From early on — age six or so– I was permitted to go there alone to fill the time between fishing outings on the boat and meals (my grandmother believed in “three squares”), and I missed very few chances to sit there with a cane pole. Try to remember your own first taste of freedom: finally, permission to be out of sight and out of vocal range and free of pesky little sisters. Heady stuff, no?
It only took me one lesson to learn not to sit on the old log nearby. A case of chiggers that leaves me still itching at the mere thought put me out of commission briefly, but soon I was right back in the game, well painted with Caladryl. I remember counting once and getting bored of it after catching more than 50 assorted sunfish and bluegills and an occasional baby bass. I gradually refined my approach until I was tight-lining (no bobber) with a small trout hook to assure that not even the tiniest specimen got away. I released countless two-inch fish — unless Granddaddy wanted some to bait jugs. (I learned later that game fish were not to be used for bait…I trust the statute of limitations has expired.) I spurned the approach of Vernon, the boy from a couple of cabins down the road, who chummed and baited inside his boathouse with oatmeal flakes. I was a purist!
After I graduated to a rod and reel, I would try my best to attract the big gars that occasionally came cruising down the bank with a red and white spoon. The one I finally did manage to entice into striking proceeded to wreck that whole rig, breaking the rod and stripping the drag of the inexpensive Zebco. I had to mow several lawns back in Memphis to replace that set. Even when I got older and was allowed to run up and down the river at will in Granddaddy’s Alumacraft, I could rarely resist stopping there at least momentarily to try to snag one more fish on the way to the house.

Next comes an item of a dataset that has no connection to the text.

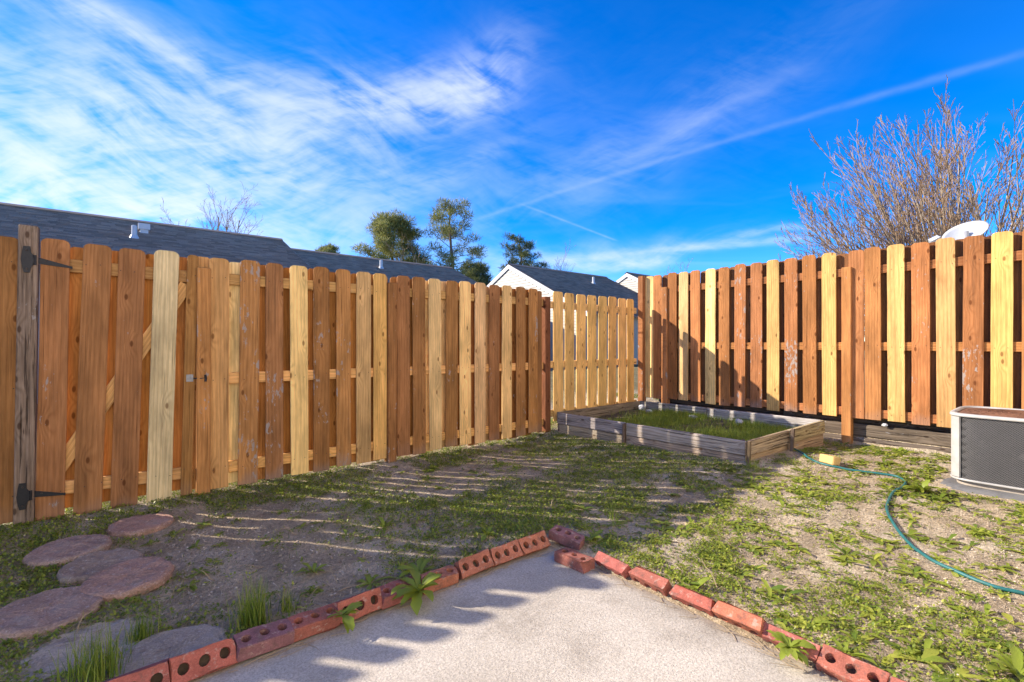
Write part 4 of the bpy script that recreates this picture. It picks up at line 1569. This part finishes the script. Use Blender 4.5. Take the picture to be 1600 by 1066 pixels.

I couldn’t help but smile when my granddaughter balked at leaving our favorite North Carolina catfish spot as the heat index rose above 100 a couple of years ago. My sense is that not many kids share such determination these days when it is so much easier to play video games or watch cartoons.
As the years went by, the stump gradually disappeared. There was only a little stub akin to a cypress knob still there the last time I visited the rock over 30 years ago. I trust it is still there and that no one has bulldozed the bank in the interim to install a ramp or somesuch. I may even ask to have my ashes scattered in that spot some day; I really can’t think of a better place.